Each key down event was taking 100-300ms with 90% of the time being spent in layout:

chrome profile w/ layout

Meanwhile Firefox was spending 10ms in layout for the same page:

firefox profile w/ layout

So layout was taking a while, but to figure out the cause I needed a minimal reproducible example. I removed all the JS and most of the CSS and HTML from the page, leaving me 8K of HTML with CSS inlined via a <style/> tag.

The minimal example no longer felt slow when typing, but there was still a dramatic difference when comparing the layout speeds in Chrome and Firefox via their respective profilers.

I filed a bug with Chrome, but we can’t just wait for the browser to release a fix, so I ended up fiddling with the CSS until I had a workaround that kept the same design without hitting the perf bug.
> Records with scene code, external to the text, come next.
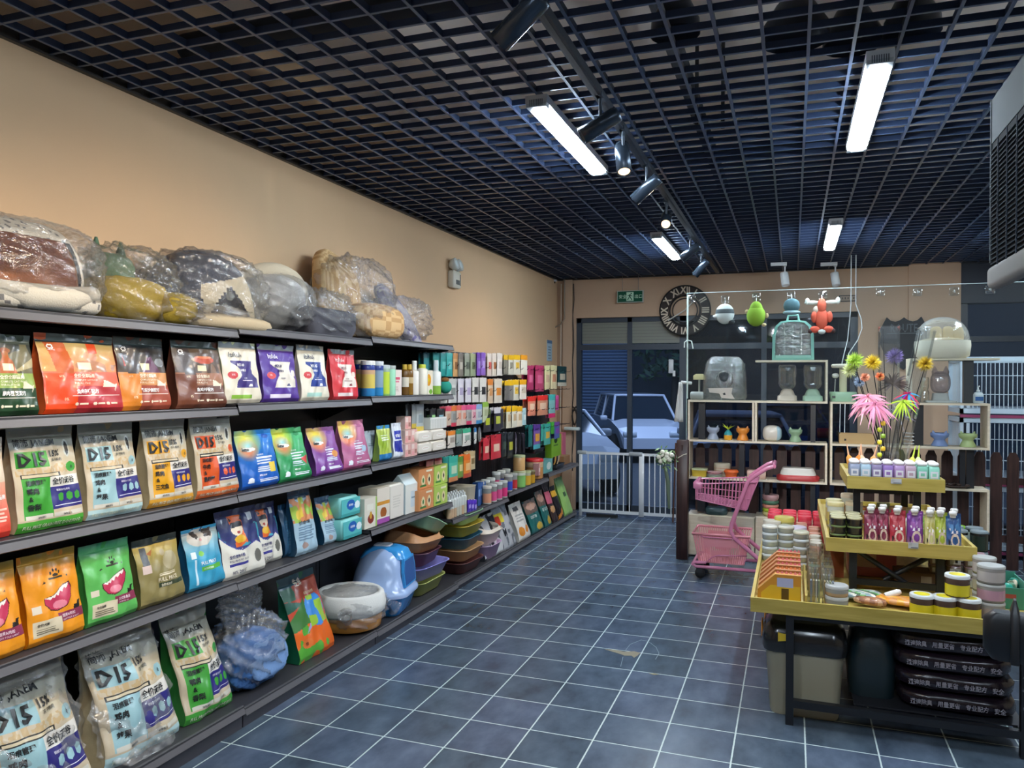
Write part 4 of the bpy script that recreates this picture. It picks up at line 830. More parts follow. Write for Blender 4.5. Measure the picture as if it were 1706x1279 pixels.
can('bottle', 'mint green bottle right of the lime one, second shelf', 'bottle', 651, 609, -2.53, .033, '', tab=S2, lid='#aab4b0', bands=[(0, 1, '#9fdcbc')])
carton('medicine_box', 'white box with pink print, second shelf', 'box', 655, 669, 616, 658, -2.51, '#ece0d6', [('r', .2, .62, .8, .72, '#d8506c'), ('r', .2, .52, .7, .58, '#e07a90')]+bars(.2, .15, .7, .35, 4, '#c9b8b0'), tab=S2)
can('bottle', 'brown medicine bottle with a yellow cap, left one, second shelf', 'bottle', 674, 607, -2.56, .032, '', tab=S2, lid='#c8a83a', lidh=.2, bands=[(0, .35, '#6b4a1c'), (.35, .75, '#e2dccb'), (.75, 1, '#6b4a1c')], neck=1, capr=.55, group='brown medicine bottles')
can('bottle', 'brown medicine bottle with a yellow cap, right one, second shelf', 'bottle', 682, 607, -2.54, .03, '', tab=S2, lid='#c8a83a', lidh=.2, bands=[(0, .5, '#8a6420'), (.5, .75, '#c9b48a'), (.75, 1, '#7a5418')], neck=1, capr=.55, group='brown medicine bottles')
can('spray_bottle', 'tall slim white spray bottle, second shelf', 'bottle', 690, 601, -2.52, .034, '', tab=S2, lid='#e8ece9', lidh=.3, bands=[(0, 1, '#efeae0')], neck=1, capr=.5)
can('bottle', 'white bottle with a yellow-green cap, second shelf', 'bottle', 703, 607, -2.53, .042, '', tab=S2, lid='#c9d23a', lidh=.16, bands=[(0, 1, '#e9e4d4')], neck=1, capr=.65)
carton('soap_box', 'white box with orange flowers, second shelf', 'box', 707, 721, 617, 653, -2.50, '#f1ead6', [('e', .5, .6, .28, .24, '#f0a51c'), ('e', .5, .6, .1, .08, '#e8d02a'), ('e', .75, .12, .2, .1, '#7ab83a')], tab=S2)
can('spray_bottle', 'white spray bottle beside the flower box, second shelf', 'bottle', 726, 600, -2.52, .04, '', tab=S2, lid='#cfd8dc', lidh=.34, bands=[(0, .4, '#8fbf4c'), (.4, 1, '#eef0ec')], neck=1, capr=.5)
t = thing('plush_ball', 'small teal and green toy at the end of the second shelf', 'toy', (-2.50, yx(742, -2.50), lev(S2, 5.3)+.0))
mb = MB(); mb.blob((0, 0, .055), (.05, .05, .05), '#2b9a88', (18, 12), zmin=0); mb.build('ball', CLOTH(), t); mb = MB(); mb.blob((.0, -.01, .11), (.035, .03, .02), '#8a5a2c', (12, 8)); mb.build('top_knot', CLOTH(), t)
# third shelf right end
for r_ in range(3):
    for c_ in range(2):
        zz = lev(S3, 5.0)+r_*.088
        if r_ == 2 and c_ == 1: continue
        carton('treat_box', 'pink and white small box, %s row of the stack, %s column' % (('bottom', 'middle', 'top')[r_], ('left', 'right')[c_]), 'box', 675+c_*10, 685+c_*10, 0, 0, -2.52-.02*r_, '#e8b8b0', [('r', .1, .55, .5, .9, '#f2dcd4'), ('r', .55, .2, .9, .5, '#a8746a'), ('r', .1, .1, .5, .35, '#e8a0a0')], zb=zz, group='pink and white boxes') if False else None
def boxh(name, label, cat, xl, xr, X, z, h, col, ops=None, d=.07, side=None, group=None, soft=0, mat=None, texts=(), topc=None, yaw=0):
    Yl, Yr = yx(xl, X), yx(xr, X); Y = (Yl+Yr)/2; yt = None
    # h known: call carton through an equivalent top pixel
    P = Vector((X, Y, z+h)); q = P-Vector((0, 0, H)); py = 639.5-F*q.dot(_u)/q.dot(_w)
    return carton(name, label, cat, xl, xr, py, 0, X, col, ops, texts, d, side, group, topc, None, z, yaw, soft, 0, mat)
z3 = lev(S3, 5.0)
for r_ in range(3):
    for c_ in range(2):
        if r_ == 2 and c_: continue
        boxh('treat_box', 'pink and white small box, %s level of the pile, %s column, third shelf' % (('bottom', 'middle', 'top')[r_], ('left', 'right')[c_]), 'box', 675+c_*10.5, 685+c_*10.5, -2.50-.03*r_, z3+r_*.092, .09, '#e8b8b0', [('r', .1, .55, .5, .9, '#f2dcd4'), ('r', .55, .2, .9, .5, '#a8746a'), ('r', .1, .1, .5, .35, '#e8a0a0')], group='pink and white boxes', side='#e2c4b8')
z3 = lev(S3, 5.3)
for r_ in range(2):
    for c_ in range(2):
        boxh('wet_wipes', 'soft white pack of wipes, %s %s of the four' % (('bottom', 'top')[r_], ('left', 'right')[c_]), 'wipes', 696.5+c_*24, 720+c_*24, -2.50, z3+r_*.082, .08, '#ece4d6', [('e', .55, .5, .3, .22, '#f8f4ec'), ('r', .35, .5, .75, .56, '#d8a898')], d=.13, soft=.02, group='packs of wipes', side='#e9e0d2')
boxh('food_container', 'white ribbed plastic tub on top of the packs of wipes', 'tub', 717, 744, -2.53, z3+.166, .085, '#dfe0da', [('r', .1*k, 0, .1*k+.03, .85, '#c2c6c0') for k in range(10)]+[('r', 0, .88, 1, 1, '#eef0ea')], d=.1, side='#d3d6d0')
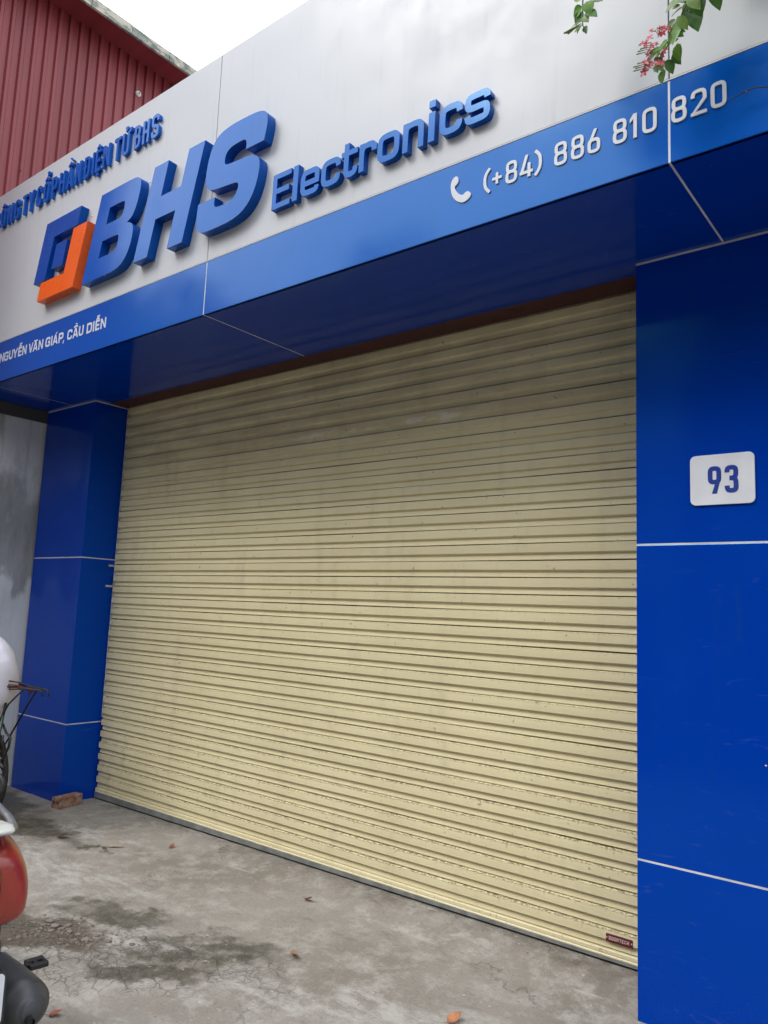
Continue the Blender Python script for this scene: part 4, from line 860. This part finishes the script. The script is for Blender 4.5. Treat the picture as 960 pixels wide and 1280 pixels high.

Code change was minimal, removing a height: 100% property from the CSS did the trick.

prevention

How could we have avoided the issue?

e2e test probably wouldn’t work because they’re usual stuck to some older browser version and don’t typically measure how long it takes to type in a specific input.

Instead of being preventative we could try being reactive. If we had a performance monitoring tool reporting on extra long key presses, we could alert on regressions.

conclusion

Having a gut feeling about what’s causing a bug is useful, but keep in mind the tools at your disposal, the browser dev tools in particular are quite powerful.

Also workarounds are often quicker than waiting on a third party. The Chrome issue I reported wasn’t fixed until 2 months later on July 28, 2020.